Człowiek jest ukształtowany z pierwiastków ziemskich, jest cielesny. Żyje, gdy jego organizm otrzymuje potrzebne mu pierwiastki oraz tlen niezbędny w procesie oddychania. Gdy ich nie otrzymuje – umiera, czyli przestaje żyć. To właśnie jest śmierć – odcięcie od życia, stan nieistnienia.

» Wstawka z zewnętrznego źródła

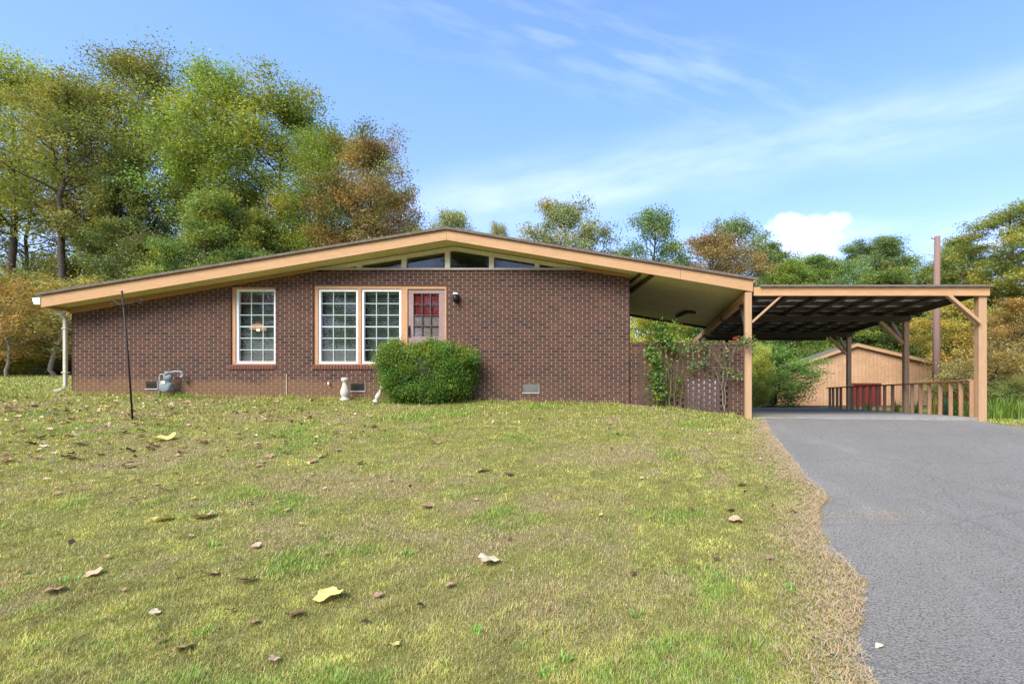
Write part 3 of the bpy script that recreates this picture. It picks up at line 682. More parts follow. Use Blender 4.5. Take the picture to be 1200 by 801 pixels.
# ------------------------------------------------------------------ CARPORT
cp = thing('carport', 'open timber carport with dark flat metal roof at the end of the drive', 'carport', (5, 15, 1.1))
DC = 11.15; CXL, CXR = 2.66, 7.78; CB = 20.0
bz0, bz1 = 3.765, 3.955
MB().box(CXL+.01, CXR+.03, DC, DC+.045, bz0+.002, bz1).build('front_beam', BEAMM, cp, .004)
def post(x0, x1, y0, y1, z0, z1, m=POSTM): return MB().box(x0, x1, y0, y1, z0, z1).build('post', m, cp, .006)
post(2.49, 2.635, DC+.05, DC+.195, 1.0, ftop(XR)-.265)
post(7.60, 7.778, DC+.048, DC+.22, .95, bz1-.012)
MB().bar((2.64, DC+.09, Z(377, DC)), (X(915, DC)+.05, DC+.09, bz0+.03), .045, .10, (0, 1, 0)).build('brace', POSTM, cp, .004)
MB().bar((7.6, DC+.02, Z(377, DC)-.02), (X(1111, DC), DC+.02, bz0+.02), .07, .115, (0, 1, 0)).build('brace', POSTM, cp, .004)
MB().bar((7.69, DC+.24, Z(377, DC)), (7.69, DC+.95, bz0+.02), .09, .09, (1, 0, 0)).build('brace', POSTM, cp, .004)
MB().bar((2.56, DC+.2, Z(385, DC)), (2.56, DC+.85, bz0-.02), .09, .09, (1, 0, 0)).build('brace', DARKW, cp, .004)
OLDP = mat('weathered_post', (.52, .33, .18), (.36, .225, .12), 3, (4, 4, .4), .8, .3)
for yy in (14.25, 18.0):
    post(7.60, 7.74, yy, yy+.14, .95, 3.66, OLDP)
    MB().bar((7.59, yy+.07, 3.05), (6.95, yy+.07, 3.67), .09, .09, (0, 1, 0)).build('brace', OLDP, cp)
    MB().bar((7.67, yy+.15, 3.05), (7.67, yy+.80, 3.67), .09, .09, (1, 0, 0)).build('brace', OLDP, cp)
post(2.49, 2.63, 19.3, 19.44, 1.0, 3.72, OLDP)
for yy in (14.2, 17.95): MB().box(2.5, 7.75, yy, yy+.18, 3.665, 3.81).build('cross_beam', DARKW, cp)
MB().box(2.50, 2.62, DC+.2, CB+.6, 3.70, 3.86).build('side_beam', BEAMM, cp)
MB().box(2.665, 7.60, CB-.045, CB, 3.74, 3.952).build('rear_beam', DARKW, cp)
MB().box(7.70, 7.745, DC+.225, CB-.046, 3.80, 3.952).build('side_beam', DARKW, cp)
x = 2.95
while x < 7.6:
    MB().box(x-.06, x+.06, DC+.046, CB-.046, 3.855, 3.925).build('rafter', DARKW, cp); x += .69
yy = DC+.35
while yy < CB-.2:
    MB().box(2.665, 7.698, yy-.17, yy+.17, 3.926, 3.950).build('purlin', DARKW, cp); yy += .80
cr_ = MB()
nr = 64; xr_ = np.linspace(2.79, 7.84, nr)
for i in range(nr-1):
    z0 = 3.962+(.018 if i % 4 in (0,) else 0); z1 = 3.962+(.018 if (i+1) % 4 in (0,) else 0)
    cr_.wedge(xr_[i], xr_[i+1], z0, z0+.004, z1, z1+.004, DC-.04, CB+.05)
cr_.build('roof', METALU, cp)
MB().box(2.80, 7.85, DC-.06, DC-.042, 3.958, 3.995).build('roof_edge_trim', ROOFM, cp)
MB().tube([(3.70, 19.9, 3.74), (3.70, 19.9, 3.58)], .07, 10).build('hanging_lamp', BLACK, cp)

# handrail
rl = thing('wooden_railing', 'brown timber railing with upright balusters along the right side of carport', 'railing', (7.6, 15, 1.1))
RX = 7.66
zr = lambda y: np.interp(y, [11.4, 12.2, 13, 15, 19.6], [1.962, 1.955, 1.93, 1.915, 1.905])
pts = [11.38, 12.2, 13, 14.2, 16, 18, 19.6]
m = MB()
for a, b_ in zip(pts[:-1], pts[1:]): m.hexa([(RX-.19, a, zr(a)-.035), (RX-.05, a, zr(a)-.035), (RX-.05, b_, zr(b_)-.035), (RX-.19, b_, zr(b_)-.035), (RX-.19, a, zr(a)), (RX-.05, a, zr(a)), (RX-.05, b_, zr(b_)), (RX-.19, b_, zr(b_))])
m.build('top_rail', RAILM, rl)
for pxx in (972.5, 976.3, 981, 985.3, 998.7, 1005, 1012, 1020, 1028, 1036.7, 1046, 1069, 1078.7, 1089, 1101.7, 1114, 1126, 1138.5):
    y = (RX-.12)*F/(pxx-VX); near = pxx > 1060
    MB().box(RX-.165, RX-.075, y-.02, y+.02, 1.119, zr(y)-.036).build('baluster', BALM if near else RAILM, rl, .003)

# ------------------------------------------------------------------ utility pole
up = W(1098, 480, 20); up.z = 1.0
t = thing('utility_pole', 'tall weathered reddish wooden pole behind the carport railing', 'pole', up)
MB().tube([up, Vector((up.x-.02, 20, 4.5)), Vector((X(1098.5, 20), 20, Z(277, 20)))], [.15, .13, .105], 14).build('pole', POLEM, t, 0, True)
MB().tube([(up.x-.14, 19.9, Z(281, 20)), (up.x-.26, 19.9, Z(280.5, 20)), (up.x-.26, 19.9, Z(278.5, 20))], .015, 6).build('insulator', BLACK, t)

# ------------------------------------------------------------------ shed
DSH = 27.0
sx = lambda v: X(v, DSH); sz = lambda v: Z(v, DSH)
shd = thing('wooden_shed', 'tan plywood gabled shed seen behind the carport', 'shed', (sx(1010), DSH+2, 1.0))
a_, b2, c_ = (sx(937), sz(427)), (sx(1003), sz(404.5)), (sx(1092), sz(425))
bx0 = sx(929.5)
w = MB().prism([(bx0, .9), (sx(999), .9), (sx(999), sz(407)), a_, (bx0, sz(428.5))], DSH, DSH+.12)
w.prism([(sx(999), sz(449.5)), (sx(1032), sz(449.5)), (sx(1032), sz(412)), b2, (sx(999), sz(407))], DSH, DSH+.12)
w.prism([(sx(1032), .9), (c_[0], .9), c_, (sx(1032), sz(412))], DSH, DSH+.12)
w.box(bx0, bx0+.12, DSH+.121, DSH+3.2, .9, sz(429)); w.box(c_[0]-.12, c_[0], DSH+.121, DSH+3.2, .9, sz(426))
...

Bóg powiedział człowiekowi, że może żyć wiecznie na ziemi, jeśli będzie posłuszny. Nieposłuszeństwo wyrażone w zjedzeniu zakazanego owocu miało zostać ukarane śmiercią – odcięciem od życia. Skoro człowiek ma „duszę nieśmiertelną”, to dlaczego Bóg nie poinformował go, że karą za grzech będzie wieczna męczarnia w piekle, wśród płomieni? Dlaczego Bóg to zataił? On jest sprawiedliwy i kochający. Nie zataił tego i nie przygotował takiego miejsca. Karą miała być śmierć – brak życia.
Następne wersety to wyrok Boży wydany na człowieka:
Rodzaju 3:19 – W pocie oblicza twego będziesz jadł chleb, aż wrócisz do ziemi, z której zostałeś wzięty; bo prochem jesteś i w proch się obrócisz.

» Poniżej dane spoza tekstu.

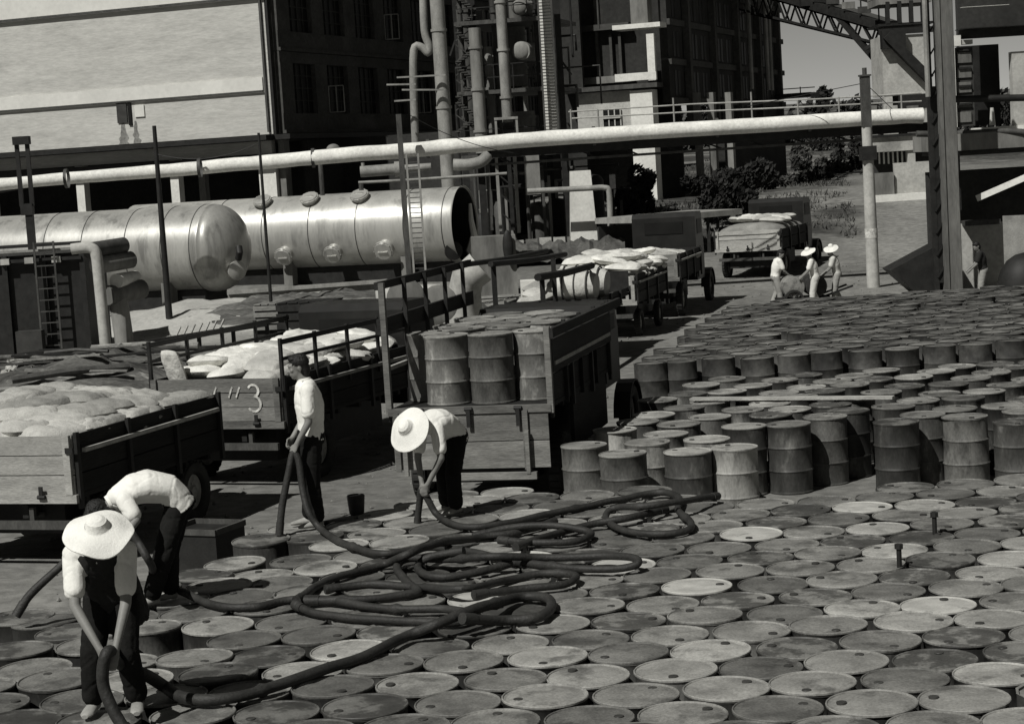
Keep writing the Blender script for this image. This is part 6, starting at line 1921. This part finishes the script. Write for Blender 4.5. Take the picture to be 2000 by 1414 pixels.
# yellow cast valves behind drum truck: bulky pale castings
for i, (px, py, r, l) in enumerate(((775, 582, .62, 'pale bulky casting left of the ladder mast behind the drum truck'), (838, 592, .60, 'pale bulky casting right of the ladder mast with a round flange'))):
    c = at(px, py, 46)
    e = thing('casting', l, 'casting', (c.x, 46, 0))
    mb = MB(); mb.lathe([(r * .5, 0), (r * .62, c.z * .3), (r * .45, c.z * .55), (r * .8, c.z * .85), (r * .8, c.z + .2), (r * .5, c.z + .42), (.001, c.z + .45)], 20, Matrix.Translation((c.x, 46, 0)), cap0=True, cap1=False); obj('body', mb, M['concrete'], e)
    mb = MB(); mb.lathe([(r * .75, 0), (r * .75, .12), (r * .6, .16), (.001, .17)], 20, Matrix.Translation((c.x + .25, 46 - r * .8, c.z)) @ Matrix.Rotation(math.pi / 2, 4, 'X')); obj('flange', mb, M['concrete_grey'], e)
mb = MB(); c = at(905, 550, 48); mb.tube([(c.x, 48, 0), (c.x, 48, c.z - .3), (c.x + .12, 47.8, c.z + .1), (c.x + .45, 47.8, c.z + .35)], .42, 16); solo('chimney_stub', mb, M['concrete'], 'pale thick bent pipe stub behind the front of the drum truck', 'pipe')
c = at(1040, 590, 44); mb = MB(); mb.box((c.x, 44, c.z / 2 + .15), (.5, .5, c.z + .7)); solo('white_block', mb, M['concrete_white'], 'white upright block glimpsed between the stakes of the drum truck', 'block', V((c.x, 44, 0)))
c = at(955, 470, 66); e = thing('sheet_stack', 'grey sheet metal box standing right of the open tank end', 'box', (at(965, 500, 66).x, 66, T(0, 66)))
mb = MB(); mb.box((at(965, 500, 66).x, 66, 1.0), (1.5, 1.0, 2.0)); obj('body', mb, M['concrete_grey'], e)
mb = MB(); mb.ell((at(992, 480, 65).x, 65.3, at(992, 482, 65).z), (.18, .1, .55)); obj('handwheel', mb, M['iron'], e)

# ------------------------------------------------------------------ vegetation
def foliage(c, rad, n, size, seed):
    rnd = random.Random(seed); mb = MB(); c = V(c)
    lobes = [(V((rnd.uniform(-.55, .55), rnd.uniform(-.55, .55), rnd.uniform(-.5, .6))), rnd.uniform(.35, .6)) for _ in range(9)]
    k = 0
    while k < n:
        lo, lr = rnd.choice(lobes)
        d = V((rnd.gauss(0, 1), rnd.gauss(0, 1), rnd.gauss(0, 1))).normalized() * lr * rnd.uniform(.55, 1) ** .5
        q = lo + d
        p = c + V((q.x * rad[0], q.y * rad[1], q.z * rad[2]))
        ax = V((rnd.gauss(0, 1), rnd.gauss(0, 1), rnd.gauss(0, 1))).normalized(); s = size * rnd.uniform(.6, 1.4)
        b = ax.orthogonal().normalized(); t = ax.cross(b)
        o = len(mb.v)
        mb.v += [p - b * s, p + t * s * .45, p + b * s, p - t * s * .45]
        mb.f.append((o, o + 1, o + 2, o + 3)); k += 1
    return mb
def tree(label, x, y, h, rad, n, seed, name='tree', cat='tree', m='leaf', size=.16, group='trees and bushes behind the yard', ch=.62):
    z = T(x, y) - .1
    e = thing(name, label, cat, (x, y, z), 0, group)
    mb = MB(); rnd = random.Random(seed)
    mb.tube([V((0, 0, 0)), V((.05, 0, h * .3)), V((-.04, .03, h * .6)), V((.03, 0, h * .85))], [h * .035, h * .028, h * .02, h * .008], 8)
    for i in range(6):
        a = rnd.uniform(0, 6.28); z0 = h * rnd.uniform(.3, .6)
        mb.tube([V((0, 0, z0)), V((math.cos(a) * rad[0] * .4, math.sin(a) * rad[1] * .4, z0 + h * .14)), V((math.cos(a) * rad[0] * .75, math.sin(a) * rad[1] * .75, z0 + h * .22))], [h * .014, h * .01, h * .004], 6)
    obj('trunk', mb, M['bark'], e, world=False)
    obj('crown', foliage((0, 0, h * ch), rad, n, size, seed), M[m], e, world=False, smooth=0)
    return e
def tpix(px, py_top, py_base_Y, label, wpx, n=1600, seed=1, **k):
    Y = py_base_Y; p = at(px, py_top, Y); zb = T(p.x, Y); h = max(.5, p.z - zb)
    r = wpx / 2 * Y / FPX
    return tree(label, p.x, Y, h, (r * 1.15, r * 1.1, h * .46), n, seed, ch=k.pop('ch', .58), **k)
tpix(1252, 318, 88, 'dark conical bush before the white column of the hall', 56, 1800, 5, size=.13, ch=.5)
tpix(1225, 350, 84, 'dark low bush left of the conical bush', 46, 1300, 6, size=.13, ch=.5)
tpix(1440, 305, 83, 'large dark tree with a broad crown behind the parked trucks', 120, 4200, 7, size=.15)
tpix(1396, 345, 81, 'dark round tree left of the large dark tree', 56, 1800, 8, size=.14)
tpix(1500, 330, 100, 'small dark tree right of the large dark tree', 60, 1500, 9, size=.15)
tpix(1352, 340, 99, 'thin scrubby tree against the dark hall base', 50, 900, 10, size=.14)
tpix(1608, 176, 330, 'lone small tree with a round crown on the skyline', 34, 900, 11, size=.5, ch=.7)
rb_ = random.Random(5)
for i in range(16):
    px = 1530 + (i * 37) % 150; Y = 104 + i * 5.3
    p = at(px, 300, Y)
    w_ = rb_.uniform(20, 46)
    r = w_ / 2 * Y / FPX
    tree(('nearest', 'second nearest', 'third nearest', 'fourth nearest', 'fifth nearest', 'sixth nearest', 'seventh nearest', 'eighth nearest', 'eighth farthest', 'seventh farthest', 'sixth farthest', 'fifth farthest', 'fourth farthest', 'third farthest', 'second farthest', 'farthest')[i] + (' dark' if i % 3 else ' pale') + ' shrub on the grassy bank left of the white pole', p.x, Y, r * 1.5, (r * 1.2, r, r * .8), 420, 40 + i, name='shrub', cat='shrub', m='leaf' if i % 3 else 'leaf_pale', size=.17, group='shrubs on the grassy bank', ch=.45)
# far tree line
mb = MB()
rnd = random.Random(3)
for i in range(150):
    x = -30 + i * 1.6 + rnd.uniform(-.5, .5); Y = 205 + rnd.uniform(0, 25)
    h = rnd.uniform(3.2, 6.0); 
    f = foliage((x, Y, T(x, Y) + h * .5), (2.4, 2.0, h * .55), 170, .5, i)
    mb.add(f.v, f.f)
o = solo('tree_line', mb, M['leaf'], 'continuous dark belt of trees at the foot of the far hill', 'trees', V((60, 215, T(60, 215))), smooth=0); o['kind'] = 'stuff'
# tufts of grass and weeds on the bank and yard edge
mb = MB()
for i in range(5200):
    Y = rnd.uniform(76, 150); t = rnd.uniform(.03, .20)
    x = Y * t
    if x > Y * .168 + 1 and Y < 118: continue
    if noise.noise(V((x * .25, Y * .15, 4))) < -.12: continue
    z = T(x, Y) + .35 * sstep(72, 110, Y) * noise.noise(V((x * .09, Y * .09, 3))) - .03
    for k in range(3):
        a = rnd.uniform(0, 6.28); hh = rnd.uniform(.08, .28); s = .05
        o_ = len(mb.v)
        b = V((x + rnd.uniform(-.2, .2), Y + rnd.uniform(-.2, .2), z))
        mb.v += [b + V((math.cos(a) * s, math.sin(a) * s, 0)), b - V((math.cos(a) * s, math.sin(a) * s, 0)), b + V((rnd.uniform(-.15, .15), rnd.uniform(-.15, .15), hh))]
        mb.f.append((o_, o_ + 1, o_ + 2))
M['weeds'] = mat('weeds', .085, .95, .5, .4, .3, 5)
o = struct('grass', mb, M['weeds'], 0); o['kind'] = 'stuff'; tag(o, 'patchy dry grass and weeds on the bank behind the yard', 'grass')

# a few wires
for a, b, sag, l in ((at(300, 300, 58.8), at(505, 280, 58.0), .3, 'thin slack wire strung between the two dark masts'), (at(800, 225, 60), at(1010, 300, 61), .2, 'thin wire slanting from the ladder mast down to the white pipe')):
    mb = MB(); mb.tube([a.lerp(b, i / 10) - V((0, 0, sag * 4 * (i / 10) * (1 - i / 10))) for i in range(11)], .012, 5)
    solo('wire', mb, M['iron'], l, 'wire')
# stones and litter on the yard
mb = MB(); rnd = random.Random(77)
for i in range(2600):
    Y = rnd.uniform(18, 70); x = rnd.uniform(-.25, .24) * Y
    if x > left_edge(min(Y, 22.9)) - .3 and Y < 46 and x > (-.3 if Y < 23 else (.5 + (Y - 23) * .1)): continue
    s = rnd.uniform(.012, .045) * (1 + (i % 40 == 0))
    z = T(x, Y)
    c = V((x, Y, z + s * .3)); o_ = len(mb.v)
    for d in ((1, 0, 0), (0, 1, 0), (-1, 0, 0), (0, -1, 0), (0, 0, .8), (0, 0, -.8)):
        mb.v.append(c + V(d) * s * rnd.uniform(.6, 1.3))
    for a in range(4): mb.f.append((o_ + a, o_ + (a + 1) % 4, o_ + 4)); mb.f.append((o_ + (a + 1) % 4, o_ + a, o_ + 5))
M['stone'] = mat('stone', .16, .95, .5, 3)
o = struct('gravel', mb, M['stone'], 0); o['kind'] = 'stuff'; tag(o, 'small stones and litter strewn over the dirt yard', 'gravel')
# dark metal box at the edge of the packed field and small upright can
c = G(400, 1112, .45); e = thing('metal_box', 'dark open metal box at the left edge of the packed drums', 'box', (c.x, c.y + .2, 0), -R_(25))
mb = MB(); mb.box((0, 0, .42), (.62, .55, .84)); obj('body', mb, M['iron'], e, world=False)
mb = MB()
for x, y, sx_, sy_ in ((0, -.28, .64, .03), (0, .28, .64, .03), (-.31, 0, .03, .53), (.31, 0, .03, .53)): mb.box((x, y, .86), (sx_, sy_, .06))
obj('rim', mb, M['iron_grey'], e, world=False)
c = G(697, 1003, DH); mb = MB(); mb.lathe([(.075, 0), (.08, .02), (.095, .19), (.09, .2), (.08, .19)], 14, Matrix.Translation(c), cap1=True); solo('bucket', mb, M['iron'], 'small dark bucket standing on a drum behind the standing worker', 'bucket', c)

Rodzaju 3:22-23 – Byleby tylko nie wyciągnął teraz ręki swej i nie zerwał owocu także z drzewa życia, i nie zjadł, a potem żył na wieki! Odprawił go więc Pan Bóg z ogrodu Eden, aby uprawiał ziemię, z której został wzięty.

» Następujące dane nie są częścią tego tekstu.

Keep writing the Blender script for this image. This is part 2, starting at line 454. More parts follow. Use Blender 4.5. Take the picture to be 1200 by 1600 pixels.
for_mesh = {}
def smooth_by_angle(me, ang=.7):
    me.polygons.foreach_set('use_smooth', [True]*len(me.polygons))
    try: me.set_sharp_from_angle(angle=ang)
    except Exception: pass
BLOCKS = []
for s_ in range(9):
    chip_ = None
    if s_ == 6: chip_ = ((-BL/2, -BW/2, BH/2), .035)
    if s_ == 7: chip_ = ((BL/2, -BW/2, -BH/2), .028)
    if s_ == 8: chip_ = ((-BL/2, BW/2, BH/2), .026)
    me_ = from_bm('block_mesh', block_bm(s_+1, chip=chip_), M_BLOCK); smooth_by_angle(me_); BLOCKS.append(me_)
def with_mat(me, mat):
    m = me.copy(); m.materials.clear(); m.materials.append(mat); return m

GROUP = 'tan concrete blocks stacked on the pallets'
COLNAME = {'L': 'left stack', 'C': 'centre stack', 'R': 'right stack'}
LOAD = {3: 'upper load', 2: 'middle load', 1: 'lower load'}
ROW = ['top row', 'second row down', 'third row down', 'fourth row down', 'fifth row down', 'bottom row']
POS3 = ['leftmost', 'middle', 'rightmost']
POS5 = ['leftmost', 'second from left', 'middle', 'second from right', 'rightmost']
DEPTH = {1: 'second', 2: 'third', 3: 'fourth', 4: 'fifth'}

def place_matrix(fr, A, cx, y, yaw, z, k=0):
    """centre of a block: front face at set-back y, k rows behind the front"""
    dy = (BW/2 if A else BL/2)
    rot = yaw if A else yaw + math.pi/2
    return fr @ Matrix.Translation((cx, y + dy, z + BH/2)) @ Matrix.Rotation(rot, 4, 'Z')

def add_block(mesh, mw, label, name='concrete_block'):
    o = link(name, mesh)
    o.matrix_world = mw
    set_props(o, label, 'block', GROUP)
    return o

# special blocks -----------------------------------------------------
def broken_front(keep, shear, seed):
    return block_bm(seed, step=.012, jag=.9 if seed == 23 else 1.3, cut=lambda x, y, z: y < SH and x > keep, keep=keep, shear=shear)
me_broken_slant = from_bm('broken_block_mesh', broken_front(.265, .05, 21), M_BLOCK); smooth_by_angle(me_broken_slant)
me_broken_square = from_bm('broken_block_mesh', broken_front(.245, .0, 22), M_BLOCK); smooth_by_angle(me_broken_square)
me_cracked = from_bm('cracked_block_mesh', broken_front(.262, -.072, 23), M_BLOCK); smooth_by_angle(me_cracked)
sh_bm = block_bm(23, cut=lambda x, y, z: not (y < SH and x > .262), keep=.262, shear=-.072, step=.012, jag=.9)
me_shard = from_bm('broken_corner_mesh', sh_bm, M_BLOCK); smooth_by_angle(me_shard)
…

Po raz kolejny widzimy bardzo prosty przekaz. Człowiek stworzony z pierwiastków ziemskich mógł żyć wiecznie na ziemi, co byłoby wielkim błogosławieństwem Bożym. Był jednak nieposłuszny, więc jego karą stała się śmierć – wrócisz do ziemi, z której zostałeś wzięty. Istota ludzka składa się z ożywionych pierwiastków ziemskich. Śmierć oznacza, że człowiek traci życie i z powrotem staje się nieożywionymi pierwiastkami – wraca do ziemi. Dzieje się tak, bo nie otrzymuje on elementów potrzebnych do wiecznego życia.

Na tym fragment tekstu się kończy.